Drawing people downtown

October 07, 2004

Can downtown Hagerstown be a retail center and an exciting place to live? Marketing strategist Brian Flook thinks so, but it will take more than advertising and brainstorming to make it happen.

What will it take? What the tourism promoters call a "destination attraction" to bring the foot traffic that the downtown area needs.

Some of that traffic will come as a result of the opening of the University System of Maryland's downtown campus. Other traffic will come as downtown housing is redeveloped into private residences by those who are being priced out of other urban areas such as Frederick.

Other possibilities include:

· Developer Manny Shaool's one-time proposal to turn his building at 72-74 W. Washington St. in a home-design center. Shaool had pledged to finance all but $400,000 of the $2 million project, which would draw owners of new and existing homes for a variety of services and products.


· City Councilman N. Linn Hendershot's proposal to turn the old Nicodemus bank building at the corner of Summit Avenue and West Washington Street into a center for genealogical research.

· Screening of classic films at the Maryland Theatre. Patricia Wolford, the theater's executive director, has said the existing projection equipment would need to be replaced, but if such an event could draw a few hundred people for a Saturday matinee, it might be a cause worth raising money for.

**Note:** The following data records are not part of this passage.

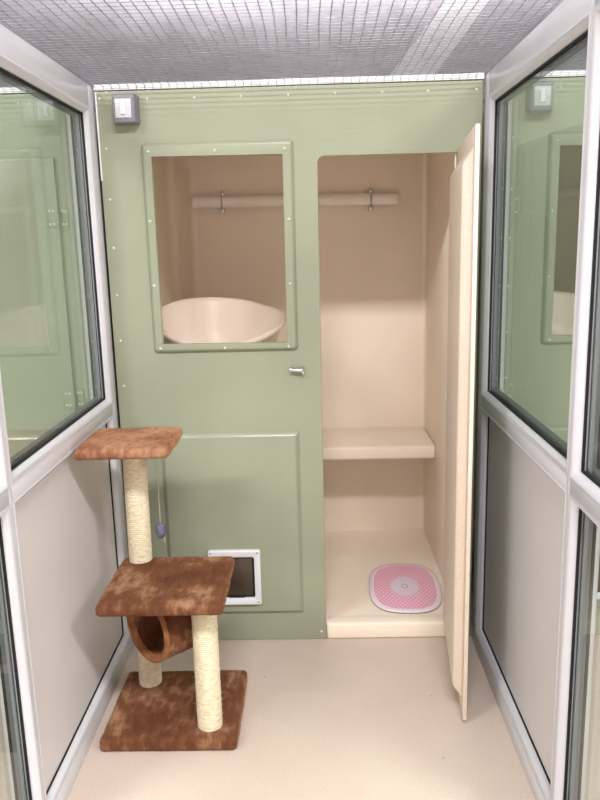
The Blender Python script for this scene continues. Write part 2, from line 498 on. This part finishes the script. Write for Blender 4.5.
    m.ringprofile([rr(o2, -.014, .008), rr(o2, -.026, .008), rr(ins(o2, .003), -.0285, .006), rr(ins(i2, -.002), -.0285, .010), rr(i2, -.027, .010), rr(i2, -.0135, .010)])
    cf = m.build('cat_flap', M['plastic_white'], pod)
    m = MB(); m.box(.301, .439, -.018, -.0145, .177, .330); m.build('flap_seal', M['flap_seal'], cf)
    m = MB(); m.box(.307, .433, -.0215, -.017, .184, .325, .004); m.build('flap_door', M['flap_dark'], cf)
    m = MB(); m.box(.347, .402, -.0255, -.017, .177, .185, .002); m.build('flap_latch', M['flap_seal'], cf)
    sc = None
    for x, z in ((.288, .161), (.451, .161), (.288, .345), (.451, .345)):
        if sc is None:
            m = MB(); m.lathe([(0.0001, .0016), (.0022, .0013), (.0032, 0)], 10)
            sc = m.build('screw', M['chrome']); sc.rotation_euler = (PI/2, 0, 0); sc.location = (x, -.0285, z); attach(sc, cf)
        else: place('screw', sc, (x, -.0285, z), cf)
    # rivets
    m = MB(); m.lathe([(.0001, .0030), (.0020, .0026), (.0036, .0013), (.0042, 0)], 12)
    rv = m.build('rivet', M['rivet']); rv.rotation_euler = (PI/2, 0, 0); rv.location = (.014, 0, 1.845); attach(rv, pod)
    for x in (.163, .308, .454, .600, .745, .889, 1.03, 1.178): place('rivet', rv, (x, 0, 1.840), pod)
    for z in (1.696, 1.542, 1.391, 1.239, 1.090, .938, .786, .634, .482, .330): place('rivet', rv, (.024, 0, z), pod)
    for z in (1.696, 1.542, 1.391, 1.239, 1.090, .938, .786, .634, .482, .330): place('rivet', rv, (1.178, 0, z), pod)
    m = MB(); m.lathe([(.0001, .0042), (.0025, .0038), (.0046, .0020), (.0054, 0)], 12)
    cap = m.build('frame_rivet', M['rivet_glint']); cap.rotation_euler = (PI/2, 0, 0); cap.location = (.158, -.0145, 1.682); attach(cap, pod)
    for x, z in ((.366, 1.680), (.585, 1.680), (.150, 1.471), (.150, 1.267), (.592, 1.466), (.590, 1.264), (.158, 1.062), (.371, 1.060), (.580, 1.060)):
        place('frame_rivet', cap, (x, -.0145, z), pod)
    # turn catch that holds the door
    m = MB(); m.tube([(.583, -.012, .982), (.625, -.013, .980)], [.0085, .0095], 12); m.tube([(.597, 0, .982), (.597, -.012, .982)], .006, 10)
    m.box(.621, .629, -.022, -.004, .967, .992, .002)
    m.build('door_catch', M['chrome'], pod)
    # screw near the foot of the front
    place('rivet', rv, (.668, 0, .030), pod)
    # door, modelled closed about its hinge line
    hx, hy = 1.128, -.006
    L = .493
    d = MB(); d.box(hx-L+.0035, hx, -.014, -.006, .014, 1.672, .001, 2)
    door = d.build('door', M['green'], pod, origin=(hx, hy, 0))
    # outside face carries the same raised panels as the front
    d = MB(); d.frustum((hx-.40, .18), (hx-.09, .78), (hx-.385, .195), (hx-.105, .765), 1, -.014, -.024, .002)
    d.build('outer_panel', M['green'], door)
    l = MB(); l.box(hx-L+.001, hx-.001, -.0065, -.002, .015, 1.671, .0015, 2); l.box(hx-L, hx-L+.0035, -.0135, -.002, .014, 1.672, .0015, 2)
    l.frustum((hx-L+.042, .058), (hx-.012, 1.625), (hx-L+.064, .085), (hx-.026, 1.580), 1, -.003, .024, .006, 3)
    l.build('door_liner', M['door_cream'], door)
    for z in (1.49, .90, .34):
        hm = MB(); hm.box(hx+.003, hx+.030, -.004, -.001, z-.03, z+.03, .0008); hm.box(hx-.032, hx-.004, -.018, -.014, z-.03, z+.03, .0008)
        hm.tube([(hx, -.018, z-.031), (hx, -.018, z+.031)], .004, 10)
        hm.bm.faces.ensure_lookup_table(); nb = len(hm.bm.faces)
        for sx in (.012, .023, -.013, -.025):
            for dz in (-.02, .02):
                q = hm; yy = -.004 if sx > 0 else -.018
                q.tube([(hx+sx, yy, z+dz), (hx+sx, yy-.003, z+dz)], [.0042, .003], 8)
        hm.bm.faces.ensure_lookup_table()
        for f_ in hm.bm.faces[nb:]: f_.material_index = 1
        hm.build('hinge', [M['green'], M['rivet']], door)
    return pod, door
pod, door = build_pod()
nl = copy_tree(pod); nl.location.x = -PITCH; nl['label'] = 'green cat chalet with shut hinged door seen through the left glass'
nr = copy_tree(pod); nr.location.x = PITCH; nr['label'] = 'green cat chalet seen through the right glass'
door.rotation_euler.z = math.radians(84.3)

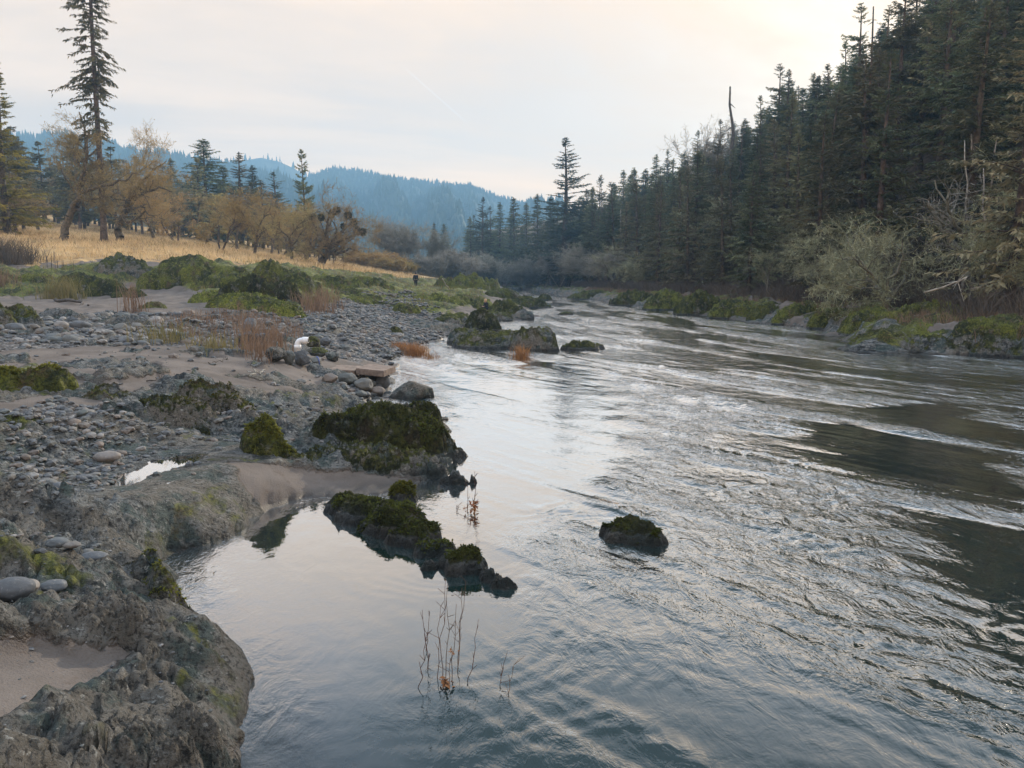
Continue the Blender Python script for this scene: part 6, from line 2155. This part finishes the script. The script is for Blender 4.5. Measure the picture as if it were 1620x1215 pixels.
# ------------------------------------------------------------------ people
def skin_mesh(name, V, E, R, mat, sub=1):
    me = bpy.data.meshes.new(name + '_cage')
    me.from_pydata([tuple(v) for v in V], [tuple(e) for e in E], [])
    o = bpy.data.objects.new(name + '_cage', me)
    COL.objects.link(o)
    m = o.modifiers.new('skin', 'SKIN')
    m.use_smooth_shade = True
    for i, v in enumerate(me.skin_vertices[0].data):
        r = R[i]
        v.radius = r if isinstance(r, tuple) else (r, r)
        v.use_root = (i == 0)
    if sub:
        s_ = o.modifiers.new('sub', 'SUBSURF')
        s_.levels = s_.render_levels = sub
    dg = bpy.context.evaluated_depsgraph_get()
    out = bpy.data.meshes.new_from_object(o.evaluated_get(dg))
    out.name = name
    bpy.data.objects.remove(o)
    out.materials.clear()
    out.materials.append(mat)
    return out


def person(label, loc, rz, J, hair, scale=1.0, child=False):
    """J: joint name -> point; the body is one skinned surface, clothes are shells over it"""
    root = empty('person', loc, rz)
    root.scale = (scale,) * 3
    tag(root, label, 'person')
    names = list(J)
    V = [np.array(J[k], float) for k in names]
    ix = {k: i for i, k in enumerate(names)}
    hr = 1.18 if child else 1.0
    R = {'pelvis': (.13, .10), 'spine': (.12, .09), 'chest': (.15, .10), 'neck': .055, 'chin': (.07 * hr, .075 * hr), 'head': (.085 * hr, .10 * hr), 'crown': (.055 * hr, .065 * hr), 'nose': .012}
    for sd in 'lr':
        R.update({'shoulder' + sd: .062, 'elbow' + sd: .042, 'wrist' + sd: .028, 'palm' + sd: (.036, .017), 'hip' + sd: .085, 'knee' + sd: .058, 'ankle' + sd: .038, 'toe' + sd: (.035, .025)})
    E = [('pelvis', 'spine'), ('spine', 'chest'), ('chest', 'neck'), ('neck', 'chin'), ('chin', 'head'), ('head', 'crown'), ('chin', 'nose')]
    for sd in 'lr':
        E += [('chest', 'shoulder' + sd), ('shoulder' + sd, 'elbow' + sd), ('elbow' + sd, 'wrist' + sd), ('wrist' + sd, 'palm' + sd), ('pelvis', 'hip' + sd), ('hip' + sd, 'knee' + sd), ('knee' + sd, 'ankle' + sd), ('ankle' + sd, 'toe' + sd)]
    E = [(ix[a], ix[b]) for a, b in E]
    RR = [R[k] for k in names]
    for sd in 'lr':
        w, p = V[ix['wrist' + sd]], V[ix['palm' + sd]]
        f = unit(p - w)
        side = unit(np.cross(f, (0, 0.3, 1.0)) + 1e-6)
        nrm = np.cross(side, f)
        for k in range(5):
            q = (k - 1.5) * .020
            ln = (.060, .068, .064, .050, .045)[k]
            b0 = p + side * q + f * .035 if k < 4 else w * .4 + p * .6 + side * -.036
            d0 = f if k < 4 else unit(f * .6 - side * .8)
            m0 = b0 + d0 * ln * .55
            t0 = m0 + unit(d0 - nrm * .45) * ln * .5
            o = len(V)
            V += [b0, m0, t0]
            RR += [.0095, .0085, .007]
            E += [(ix['palm' + sd] if k < 4 else ix['wrist' + sd], o), (o, o + 1), (o + 1, o + 2)]
    obj('body', skin_mesh('body', V, E, RR, M['skin']), root)

    def shell(part, keys, edges, rad, mat):
        obj(part, skin_mesh(part, [np.array(J[k], float) for k in keys], [(keys.index(a), keys.index(b)) for a, b in edges], rad, mat), root)
    shell('jacket', ['pelvis', 'spine', 'chest', 'neck', 'shoulderl', 'elbowl', 'wristl', 'shoulderr', 'elbowr', 'wristr'],
          [('pelvis', 'spine'), ('spine', 'chest'), ('chest', 'neck'), ('chest', 'shoulderl'), ('shoulderl', 'elbowl'), ('elbowl', 'wristl'), ('chest', 'shoulderr'), ('shoulderr', 'elbowr'), ('elbowr', 'wristr')],
          [(.185, .15), (.175, .135), (.20, .145), .08, .095, .072, .05, .095, .072, .05], M['jacket'])
    shell('trousers', ['pelvis', 'hipl', 'kneel', 'anklel', 'hipr', 'kneer', 'ankler'], [('pelvis', 'hipl'), ('hipl', 'kneel'), ('kneel', 'anklel'), ('pelvis', 'hipr'), ('hipr', 'kneer'), ('kneer', 'ankler')],
          [(.16, .125), .105, .08, .06, .105, .08, .06], M['trousers'])
    for sd in 'lr':
        a, t = np.array(J['ankle' + sd]), np.array(J['toe' + sd])
        obj('shoe', skin_mesh('shoe', [a - (0, 0, .02), (a + t) / 2 - (0, 0, .02), t], [(0, 1), (1, 2)], [.055, (.05, .045), (.048, .035)], M['black']), root)
    h, c = np.array(J['head']), np.array(J['crown'])
    D, F = ico(4)
    f = unit(np.array(J['nose'], float) - np.array(J['chin'], float))
    front = D @ f
    rad = .118 * hr * np.where((front > .35) & (D[:, 2] < .35), .72, 1.0) * (1 + .05 * fbm3(D * 4, 3, 5))
    PV = (h * .6 + c * .4) + D * rad[:, None] * np.array((.86, .98, 1.0))
    PV[:, 2] = np.maximum(PV[:, 2], h[2] - .10 * hr)
    obj('hair', mesh_data('hair', PV, [F], hair), root)
    sx = unit(np.cross(f, (0, 0, 1.0)))
    for q in (-1, 1):
        D2, F2 = ico(2)
        obj('eye', mesh_data('eye', h + f * .088 * hr + sx * q * .032 - (0, 0, .005) + D2 * .011, [F2], M['black']), root)
        obj('ear', mesh_data('ear', h + sx * q * .088 * hr - (0, 0, .02) + D2 * np.array((.012, .022, .032)), [F2], M['skin']), root)
    return root


WALK = dict(pelvis=(0, 0, .95), spine=(0, .01, 1.14), chest=(0, .03, 1.36), neck=(0, .04, 1.49), chin=(0, .06, 1.56), head=(0, .055, 1.63), crown=(0, .045, 1.71), nose=(0, .155, 1.60),
            shoulderl=(-.19, .03, 1.42), elbowl=(-.25, -.06, 1.15), wristl=(-.24, .04, .93), palml=(-.24, .07, .86), shoulderr=(.19, .03, 1.42), elbowr=(.25, .02, 1.14), wristr=(.23, .16, .95), palmr=(.22, .21, .89),
            hipl=(-.10, 0, .90), kneel=(-.11, .16, .52), anklel=(-.11, .20, .09), toel=(-.12, .36, .04), hipr=(.10, 0, .90), kneer=(.11, -.02, .50), ankler=(.11, -.22, .12), toer=(.12, -.08, .04))
p = at_d(658, 463.8, 83)
person('person in dark jacket and trousers walking away over the gravel', (p[0], p[1], gz(p[0], p[1])), R_(-12), WALK, M['hair_dark'], 1.0)
SIT = dict(pelvis=(0, 0, .36), spine=(0, .02, .53), chest=(0, .06, .72), neck=(0, .09, .84), chin=(0, .13, .90), head=(0, .12, .97), crown=(0, .10, 1.06), nose=(0, .22, .93),
           shoulderl=(-.16, .07, .77), elbowl=(-.22, .14, .56), wristl=(-.12, .30, .50), palml=(-.08, .36, .49), shoulderr=(.16, .07, .77), elbowr=(.22, .14, .56), wristr=(.12, .30, .50), palmr=(.08, .36, .50),
           hipl=(-.10, .02, .34), kneel=(-.14, .36, .46), anklel=(-.12, .40, .10), toel=(-.12, .54, .05), hipr=(.10, .02, .34), kneer=(.14, .36, .46), ankler=(.12, .42, .10), toer=(.13, .56, .05))
p = at_d(770, 493, 53.5)
person('fair-haired child in dark clothes sitting among the mossy riverside rocks', (p[0], p[1], p[2] - .05), R_(120), SIT, M['hair_fair'], .82, True)

# ------------------------------------------------------------------ the air of the valley
bm = bmesh.new()
bmesh.ops.create_cube(bm, size=1.0)
me = bpy.data.meshes.new('haze')
bm.to_mesh(me)
bm.free()
hz = obj('haze', me, None, (0, 900, 153.0))
hz.scale = (5400, 2120, 316)
hm = bpy.data.materials.new('valley_haze')
hm.use_nodes = True
hn = hm.node_tree
hn.nodes.clear()
ho = N(hn, 'ShaderNodeOutputMaterial')
hv = N(hn, 'ShaderNodeVolumePrincipled')
hv.inputs['Color'].default_value = (0.33, 0.645, 1.0, 1)
hv.inputs['Density'].default_value = 0.00068
hv.inputs['Anisotropy'].default_value = 0.1
hn.links.new(hv.outputs[0], ho.inputs['Volume'])
me.materials.append(hm)
tag(hz, kind='stuff')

Flook is also correct when he says the downtown needs its own Web site. People considering a trip downtown should be able to go to one site to find store hours, daily restaurant specials - and which establishments will validate your parking deck ticket.

Only one of Flook's points seems off-base. His proposal to have the city subsidize rent for a large retail anchor stores is wishful thinking. If the large retailers felt they could sell products downtown, they'd be doing it already.

It is downtown's small shops, with their specialized products and personal service, that will draw shoppers there.